The recession is affecting in-house lawyers as businesses shrink their workforce and the recession bites the legal profession harder.

The recession is affecting in-house lawyers as businesses shrink their workforce and the recession bites the legal profession harder.

Logic suggests that when the economy tanks, opportunities for in-house lawyers ought to improve. After all, legal disputes rise when the Dow takes a dive, and who better to tackle this growing workload than cost-efficient staff attorneys? Yet the nation’s in-house bar—however vital its role in hard times—is shrinking at a rate that tracks the widening job losses across corporate America.

The layoffs are less visible and harder to tally than the widely publicized firings at major law firms, but their impact is no less real. On Wall Street alone, hundreds of lawyers’ jobs have disappeared. Some will never come back.

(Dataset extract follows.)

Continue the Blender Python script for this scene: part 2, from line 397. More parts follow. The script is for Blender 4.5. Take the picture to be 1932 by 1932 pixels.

By far the hardest-hit sectors are financial ser­vices and real estate, but no industry is immune to a downturn that many economists say may be more than a cyclical dip. They suggest the economy is restructuring on a longer-term path of slower growth.

Microsoft CEO Steve Ballmer cited a “once-in-a-lifetime set of economic conditions” when the Redmond, Wash.-based company announced plans in January to eliminate as many as 5,000 positions over 18 months, the company’s first major cuts. A source close to Micro­soft says the cuts are expected to eliminate 50 law department positions, or rough­ly 5 percent of 1,000 legal jobs worldwide, through attrition and layoffs by the end of June.

When Home Depot eliminated 500 headquarters jobs last year, it was widely reported that more than 17 attorneys were among those let go. The Atlanta-based retailer cut an additional 2,000 support staff jobs in Jan­uary.

The company would not say how many legal jobs were lost, but spokeswoman Sarah Molinari says, “The legal function is a key component in supporting our business. We certainly feel we have a legal team in place that meets the needs of our stores.”